Am Ende ist doch genau das, was Kunst ausmacht, ihre unendliche Bandbreite. Es gibt immer Neues zu entdecken – für jeden Menschen, in jedem Moment. Kunst ist nie ausgeschöpft. Und wenn so viele Menschen Kunst schaffen, ist es vielleicht unvermeidlich, dass nicht alle davon leben können.
Aber vielleicht ist es genau diese Fülle, die wir brauchen. Diese Vielzahl an Angeboten, an Ausdrucksformen, an Stimmen. Wie schaffen wir also einen Raum, in dem Kunst unabhängig sein darf – ohne Zweck, ohne Zielvorgabe? Einen Raum, der diese wunderbare und geistesreiche Vielfalt nicht begrenzt, sondern schützt?
Ich schiebe meine Passionsprojekte kontinuierlich nach hinten, weil ich darauf angewiesen bin, mich anderen Projekten anzuschliessen, die finanziell weniger risikoreich für mich sind. Die Passion und der Idealismus schwingen natürlich immer mit. Aber künstlerische Anpassung und Kompromisse sind unumgänglich. Das ist eben der Job. Ich diene in dem Moment dem Projekt. Und da sind wir wieder bei der oben genannten Schwierigkeit.
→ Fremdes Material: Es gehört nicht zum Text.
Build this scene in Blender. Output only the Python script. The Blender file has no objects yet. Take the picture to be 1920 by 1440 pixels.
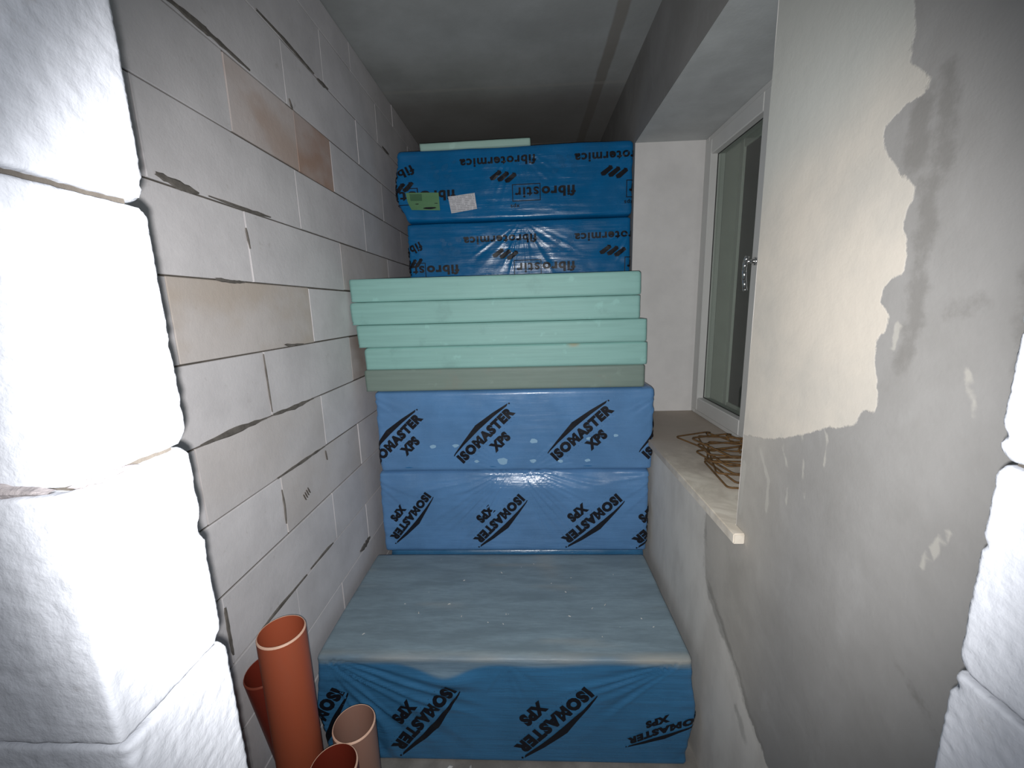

Ich wünsche mir, dass das Kunst- und Kulturschaffend-Sein nicht gleichbedeutend ist mit Selbstausbeutung im Namen der Leidenschaft.
Aber wer weiss – vielleicht brauchen wir diesen Druck. Vielleicht ist es gerade diese Spannung, aus der etwas entsteht.
Ich hänge oft zwischen dem, was ich gerne tun würde, und dem, was gerade möglich ist. Zwischen Idealismus und Kompromiss. Und das ist manchmal frustrierend.
Aber das ist wohl der Unterschied zwischen Hobby und Job, I guess.